Although stevia is now grown in many parts of the world today, the herb is native to South America. After being introduced to the naturally-sweet plant by a Peace Corps volunteer in 1982, James May traveled to Paraguay to learn everything he could about stevia.

To ensure a steady supply of premium stevia leaves for his products, Mr. May met directly with Paraguayan farmers and encouraged them to grow stevia that he would in turn buy. Providing farmers with an incentive to grow crops for legal commerce has, over the years, helped undermine the narcotics economy that has plagued that region for decades.

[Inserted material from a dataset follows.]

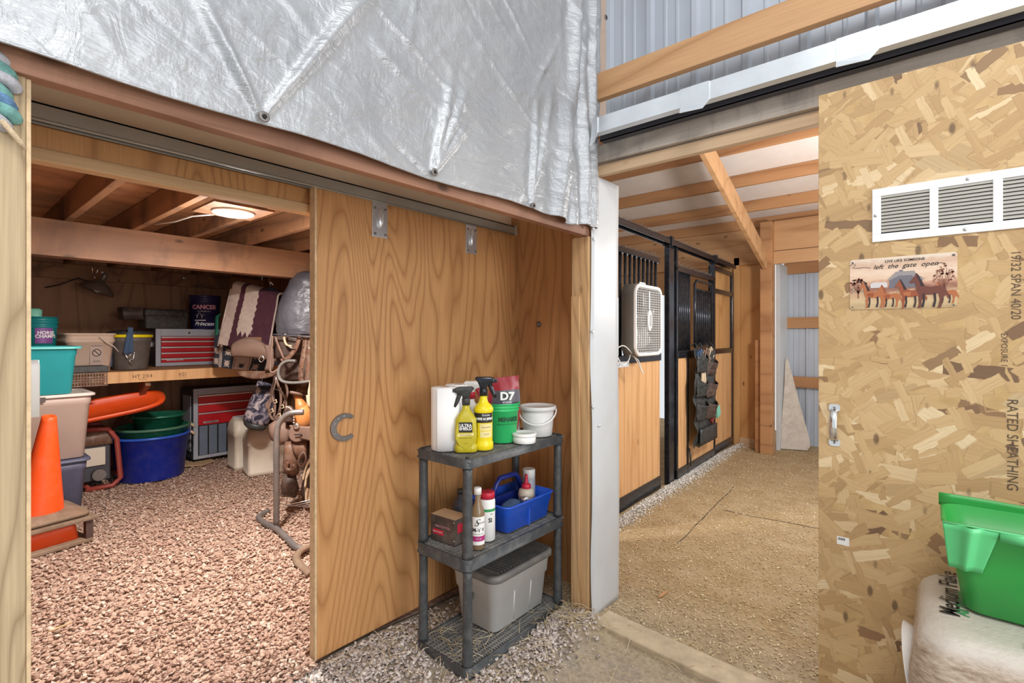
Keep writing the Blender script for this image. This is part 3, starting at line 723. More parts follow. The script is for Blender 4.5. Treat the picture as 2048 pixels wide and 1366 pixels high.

Today, SweetLeaf® works with farmers in eleven different countries.

Growing these quality plants with sustainable agriculture methods is an extension of Mr. May’s commitment to supporting both the farmers and their families in the emerging economies of Latin America, and to the ecology of those lands.

As a result of his work with the native peoples, Mr. May was elected Honorary President of the Stevia Association of the Americas, a body of Latin American farmers, agronomists, processors and public officials involved in stevia production.

Mr. May has been applauded by government officials from various nations for his work in keeping the farmers growing stevia through the years when no other commercial interest was apparent. Through Mr. May’s influence, a number of native farmers have chosen to grow stevia rather than crops such as marijuana and coca for cocaine.